*MATERIAL PROVIDED*:

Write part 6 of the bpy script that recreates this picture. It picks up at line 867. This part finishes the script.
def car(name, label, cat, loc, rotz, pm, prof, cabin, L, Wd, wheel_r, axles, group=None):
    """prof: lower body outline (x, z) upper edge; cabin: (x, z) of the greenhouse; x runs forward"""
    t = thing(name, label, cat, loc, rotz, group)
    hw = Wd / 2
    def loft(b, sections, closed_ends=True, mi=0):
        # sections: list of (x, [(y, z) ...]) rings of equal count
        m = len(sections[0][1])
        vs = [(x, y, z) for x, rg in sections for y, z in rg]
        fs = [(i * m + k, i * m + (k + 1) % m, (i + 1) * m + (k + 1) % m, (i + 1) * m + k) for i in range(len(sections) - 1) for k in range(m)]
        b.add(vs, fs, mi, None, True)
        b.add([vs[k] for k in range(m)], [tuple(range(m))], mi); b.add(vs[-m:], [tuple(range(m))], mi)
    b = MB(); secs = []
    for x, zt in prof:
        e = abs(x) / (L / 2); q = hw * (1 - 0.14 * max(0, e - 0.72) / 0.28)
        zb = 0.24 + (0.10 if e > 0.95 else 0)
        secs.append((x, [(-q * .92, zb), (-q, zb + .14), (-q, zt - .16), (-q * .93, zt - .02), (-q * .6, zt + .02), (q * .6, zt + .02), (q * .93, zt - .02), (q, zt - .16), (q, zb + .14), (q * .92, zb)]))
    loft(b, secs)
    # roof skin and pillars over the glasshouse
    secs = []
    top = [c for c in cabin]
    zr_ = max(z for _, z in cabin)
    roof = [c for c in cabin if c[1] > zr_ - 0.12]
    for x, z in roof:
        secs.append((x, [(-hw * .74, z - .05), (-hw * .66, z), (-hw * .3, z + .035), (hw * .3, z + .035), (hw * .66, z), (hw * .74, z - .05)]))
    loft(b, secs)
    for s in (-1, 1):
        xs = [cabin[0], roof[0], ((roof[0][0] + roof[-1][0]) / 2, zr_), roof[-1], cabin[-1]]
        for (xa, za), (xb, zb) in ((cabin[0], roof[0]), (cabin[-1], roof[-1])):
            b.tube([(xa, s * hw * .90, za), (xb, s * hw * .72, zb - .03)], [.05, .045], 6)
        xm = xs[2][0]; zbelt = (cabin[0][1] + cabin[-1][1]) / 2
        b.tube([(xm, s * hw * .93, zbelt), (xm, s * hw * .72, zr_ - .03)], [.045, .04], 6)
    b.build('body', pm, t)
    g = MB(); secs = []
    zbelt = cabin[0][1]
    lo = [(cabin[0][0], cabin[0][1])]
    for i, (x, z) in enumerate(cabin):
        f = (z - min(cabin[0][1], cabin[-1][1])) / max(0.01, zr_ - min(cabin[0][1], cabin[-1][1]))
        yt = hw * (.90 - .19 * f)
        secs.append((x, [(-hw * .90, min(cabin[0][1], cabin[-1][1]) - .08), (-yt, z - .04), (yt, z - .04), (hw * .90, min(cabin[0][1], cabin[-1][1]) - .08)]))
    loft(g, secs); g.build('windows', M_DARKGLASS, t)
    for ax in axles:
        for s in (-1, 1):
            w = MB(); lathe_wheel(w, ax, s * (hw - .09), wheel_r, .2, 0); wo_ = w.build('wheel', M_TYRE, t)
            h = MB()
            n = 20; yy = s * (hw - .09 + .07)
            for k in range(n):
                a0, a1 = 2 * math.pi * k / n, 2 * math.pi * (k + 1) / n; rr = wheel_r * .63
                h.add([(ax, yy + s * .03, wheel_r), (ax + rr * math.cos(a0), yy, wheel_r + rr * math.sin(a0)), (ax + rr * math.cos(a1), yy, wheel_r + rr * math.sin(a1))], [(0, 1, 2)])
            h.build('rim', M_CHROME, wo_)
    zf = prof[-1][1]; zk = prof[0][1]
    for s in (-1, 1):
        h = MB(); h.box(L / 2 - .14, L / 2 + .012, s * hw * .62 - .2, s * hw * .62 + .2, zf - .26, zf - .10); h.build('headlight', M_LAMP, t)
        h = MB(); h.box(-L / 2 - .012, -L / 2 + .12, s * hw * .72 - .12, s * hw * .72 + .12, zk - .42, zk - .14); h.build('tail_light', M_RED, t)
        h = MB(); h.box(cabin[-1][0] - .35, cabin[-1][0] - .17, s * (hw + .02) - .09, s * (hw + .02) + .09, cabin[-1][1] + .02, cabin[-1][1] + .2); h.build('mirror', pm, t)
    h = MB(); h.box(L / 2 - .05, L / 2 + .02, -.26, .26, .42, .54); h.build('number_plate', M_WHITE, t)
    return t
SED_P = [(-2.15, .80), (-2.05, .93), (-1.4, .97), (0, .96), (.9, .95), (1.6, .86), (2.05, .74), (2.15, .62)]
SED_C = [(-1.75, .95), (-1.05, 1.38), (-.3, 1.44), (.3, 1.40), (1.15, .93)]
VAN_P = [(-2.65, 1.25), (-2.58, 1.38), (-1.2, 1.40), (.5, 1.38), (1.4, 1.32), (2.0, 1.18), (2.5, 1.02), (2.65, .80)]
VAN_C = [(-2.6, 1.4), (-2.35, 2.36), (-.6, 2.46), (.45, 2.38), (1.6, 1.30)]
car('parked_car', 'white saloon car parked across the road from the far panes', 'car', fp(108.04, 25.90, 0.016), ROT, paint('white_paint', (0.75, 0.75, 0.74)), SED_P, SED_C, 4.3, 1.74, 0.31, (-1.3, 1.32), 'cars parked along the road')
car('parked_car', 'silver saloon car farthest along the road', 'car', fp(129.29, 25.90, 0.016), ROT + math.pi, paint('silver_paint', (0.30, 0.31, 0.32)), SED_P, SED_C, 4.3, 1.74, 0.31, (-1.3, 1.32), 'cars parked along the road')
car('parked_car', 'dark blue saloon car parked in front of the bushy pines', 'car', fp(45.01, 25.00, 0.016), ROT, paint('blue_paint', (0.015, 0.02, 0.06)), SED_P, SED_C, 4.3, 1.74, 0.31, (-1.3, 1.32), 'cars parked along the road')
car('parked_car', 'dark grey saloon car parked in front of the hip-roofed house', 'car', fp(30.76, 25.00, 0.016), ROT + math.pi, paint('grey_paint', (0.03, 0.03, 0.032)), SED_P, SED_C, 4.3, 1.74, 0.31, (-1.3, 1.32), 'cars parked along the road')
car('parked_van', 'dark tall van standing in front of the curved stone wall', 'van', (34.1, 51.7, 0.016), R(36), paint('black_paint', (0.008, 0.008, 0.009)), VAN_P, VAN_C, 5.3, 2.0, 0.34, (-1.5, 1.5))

*GIVEN INSTRUCTION*: Please output the complete data exactly.

*RESULT OF THIS TASK*:
Write part 6 of the bpy script that recreates this picture. It picks up at line 867. This part finishes the script.
def car(name, label, cat, loc, rotz, pm, prof, cabin, L, Wd, wheel_r, axles, group=None):
    """prof: lower body outline (x, z) upper edge; cabin: (x, z) of the greenhouse; x runs forward"""
    t = thing(name, label, cat, loc, rotz, group)
    hw = Wd / 2
    def loft(b, sections, closed_ends=True, mi=0):
        # sections: list of (x, [(y, z) ...]) rings of equal count
        m = len(sections[0][1])
        vs = [(x, y, z) for x, rg in sections for y, z in rg]
        fs = [(i * m + k, i * m + (k + 1) % m, (i + 1) * m + (k + 1) % m, (i + 1) * m + k) for i in range(len(sections) - 1) for k in range(m)]
        b.add(vs, fs, mi, None, True)
        b.add([vs[k] for k in range(m)], [tuple(range(m))], mi); b.add(vs[-m:], [tuple(range(m))], mi)
    b = MB(); secs = []
    for x, zt in prof:
        e = abs(x) / (L / 2); q = hw * (1 - 0.14 * max(0, e - 0.72) / 0.28)
        zb = 0.24 + (0.10 if e > 0.95 else 0)
        secs.append((x, [(-q * .92, zb), (-q, zb + .14), (-q, zt - .16), (-q * .93, zt - .02), (-q * .6, zt + .02), (q * .6, zt + .02), (q * .93, zt - .02), (q, zt - .16), (q, zb + .14), (q * .92, zb)]))
    loft(b, secs)
    # roof skin and pillars over the glasshouse
    secs = []
    top = [c for c in cabin]
    zr_ = max(z for _, z in cabin)
    roof = [c for c in cabin if c[1] > zr_ - 0.12]
    for x, z in roof:
        secs.append((x, [(-hw * .74, z - .05), (-hw * .66, z), (-hw * .3, z + .035), (hw * .3, z + .035), (hw * .66, z), (hw * .74, z - .05)]))
    loft(b, secs)
    for s in (-1, 1):
        xs = [cabin[0], roof[0], ((roof[0][0] + roof[-1][0]) / 2, zr_), roof[-1], cabin[-1]]
        for (xa, za), (xb, zb) in ((cabin[0], roof[0]), (cabin[-1], roof[-1])):
            b.tube([(xa, s * hw * .90, za), (xb, s * hw * .72, zb - .03)], [.05, .045], 6)
        xm = xs[2][0]; zbelt = (cabin[0][1] + cabin[-1][1]) / 2
        b.tube([(xm, s * hw * .93, zbelt), (xm, s * hw * .72, zr_ - .03)], [.045, .04], 6)
    b.build('body', pm, t)
    g = MB(); secs = []
    zbelt = cabin[0][1]
    lo = [(cabin[0][0], cabin[0][1])]
    for i, (x, z) in enumerate(cabin):
        f = (z - min(cabin[0][1], cabin[-1][1])) / max(0.01, zr_ - min(cabin[0][1], cabin[-1][1]))
        yt = hw * (.90 - .19 * f)
        secs.append((x, [(-hw * .90, min(cabin[0][1], cabin[-1][1]) - .08), (-yt, z - .04), (yt, z - .04), (hw * .90, min(cabin[0][1], cabin[-1][1]) - .08)]))
    loft(g, secs); g.build('windows', M_DARKGLASS, t)
    for ax in axles:
        for s in (-1, 1):
            w = MB(); lathe_wheel(w, ax, s * (hw - .09), wheel_r, .2, 0); wo_ = w.build('wheel', M_TYRE, t)
            h = MB()
            n = 20; yy = s * (hw - .09 + .07)
            for k in range(n):
                a0, a1 = 2 * math.pi * k / n, 2 * math.pi * (k + 1) / n; rr = wheel_r * .63
                h.add([(ax, yy + s * .03, wheel_r), (ax + rr * math.cos(a0), yy, wheel_r + rr * math.sin(a0)), (ax + rr * math.cos(a1), yy, wheel_r + rr * math.sin(a1))], [(0, 1, 2)])
            h.build('rim', M_CHROME, wo_)
    zf = prof[-1][1]; zk = prof[0][1]
    for s in (-1, 1):
        h = MB(); h.box(L / 2 - .14, L / 2 + .012, s * hw * .62 - .2, s * hw * .62 + .2, zf - .26, zf - .10); h.build('headlight', M_LAMP, t)
        h = MB(); h.box(-L / 2 - .012, -L / 2 + .12, s * hw * .72 - .12, s * hw * .72 + .12, zk - .42, zk - .14); h.build('tail_light', M_RED, t)
        h = MB(); h.box(cabin[-1][0] - .35, cabin[-1][0] - .17, s * (hw + .02) - .09, s * (hw + .02) + .09, cabin[-1][1] + .02, cabin[-1][1] + .2); h.build('mirror', pm, t)
    h = MB(); h.box(L / 2 - .05, L / 2 + .02, -.26, .26, .42, .54); h.build('number_plate', M_WHITE, t)
    return t
SED_P = [(-2.15, .80), (-2.05, .93), (-1.4, .97), (0, .96), (.9, .95), (1.6, .86), (2.05, .74), (2.15, .62)]
SED_C = [(-1.75, .95), (-1.05, 1.38), (-.3, 1.44), (.3, 1.40), (1.15, .93)]
VAN_P = [(-2.65, 1.25), (-2.58, 1.38), (-1.2, 1.40), (.5, 1.38), (1.4, 1.32), (2.0, 1.18), (2.5, 1.02), (2.65, .80)]
VAN_C = [(-2.6, 1.4), (-2.35, 2.36), (-.6, 2.46), (.45, 2.38), (1.6, 1.30)]
car('parked_car', 'white saloon car parked across the road from the far panes', 'car', fp(108.04, 25.90, 0.016), ROT, paint('white_paint', (0.75, 0.75, 0.74)), SED_P, SED_C, 4.3, 1.74, 0.31, (-1.3, 1.32), 'cars parked along the road')
car('parked_car', 'silver saloon car farthest along the road', 'car', fp(129.29, 25.90, 0.016), ROT + math.pi, paint('silver_paint', (0.30, 0.31, 0.32)), SED_P, SED_C, 4.3, 1.74, 0.31, (-1.3, 1.32), 'cars parked along the road')
car('parked_car', 'dark blue saloon car parked in front of the bushy pines', 'car', fp(45.01, 25.00, 0.016), ROT, paint('blue_paint', (0.015, 0.02, 0.06)), SED_P, SED_C, 4.3, 1.74, 0.31, (-1.3, 1.32), 'cars parked along the road')
car('parked_car', 'dark grey saloon car parked in front of the hip-roofed house', 'car', fp(30.76, 25.00, 0.016), ROT + math.pi, paint('grey_paint', (0.03, 0.03, 0.032)), SED_P, SED_C, 4.3, 1.74, 0.31, (-1.3, 1.32), 'cars parked along the road')
car('parked_van', 'dark tall van standing in front of the curved stone wall', 'van', (34.1, 51.7, 0.016), R(36), paint('black_paint', (0.008, 0.008, 0.009)), VAN_P, VAN_C, 5.3, 2.0, 0.34, (-1.5, 1.5))